Based on these tests, Crew found  her force guilty of institutional racism. ‘I must accept that the definition fits – it does for race’, she stated. ‘I think it’s likely to for misogyny, homophobia and disability as well, though the gaps in the data don’t give us the sense of scale, impact or certainty that we have for race.’

The force’s police federation claimed that the picture painted from her investigation was a ‘false narrative’. The federation believe that these claims will do more harm than good, create a divide between officers and communities, and that there needs to be clear and relevant evidence to back Crew’s findings. ‘If accusations of “institutional racism” are levelled against institutions, these should – like any other serious accusation – be subject to robust assessment and evidence.”

Crew stated there was ‘real data’ to back up her conclusion, including that black people are six times more likely to be stopped and searched by the force. In addition, she wanted to make it very clear that she is not trying to insult the character of those who work in the police force. Instead, she is trying to combat the ‘structural and institutional barriers’ that work to put some at a greater disadvantage than others because of their race.
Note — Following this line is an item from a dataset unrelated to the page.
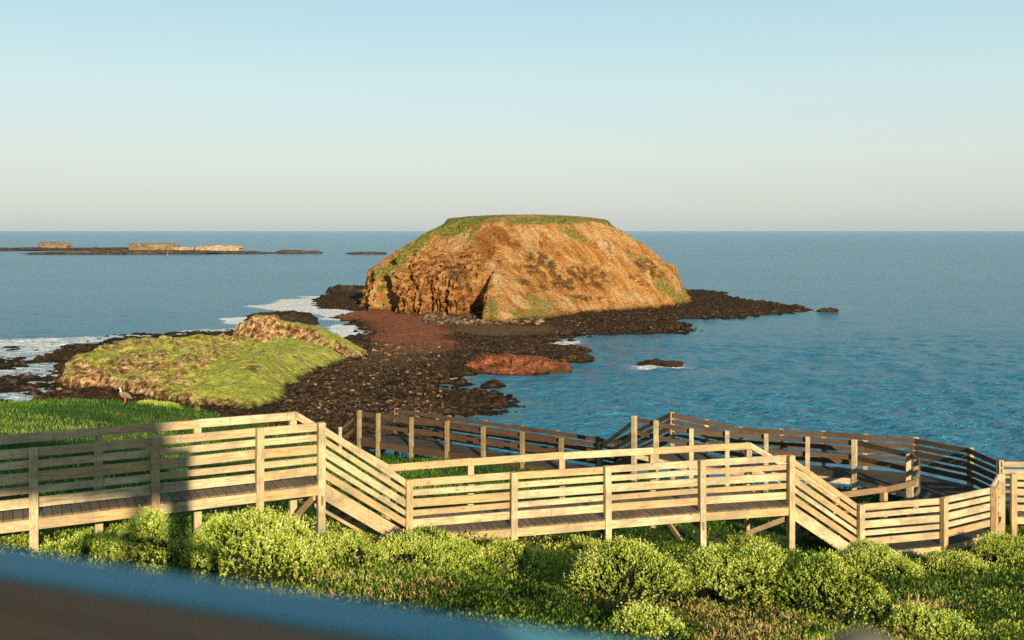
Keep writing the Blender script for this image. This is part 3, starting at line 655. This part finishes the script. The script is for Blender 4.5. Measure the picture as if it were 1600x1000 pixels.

James Oluoch-Olunya, chair of the force’s Race Ethnicity and Cultural Heritage (Reach) group, claimed that Crew’s findings were a ‘first step’. ‘It’s an important acknowledgment of people’s lived experience and all of the pain and suffering – it is starting the conversation from an honest place and we can’t fix a problem unless we acknowledge it,’ he said. He also states that organisationally speaking, the culture of a group reflects the worst behaviour that the group is willing to tolerate, and ‘giving multiple passes’ perpetuates that behaviour.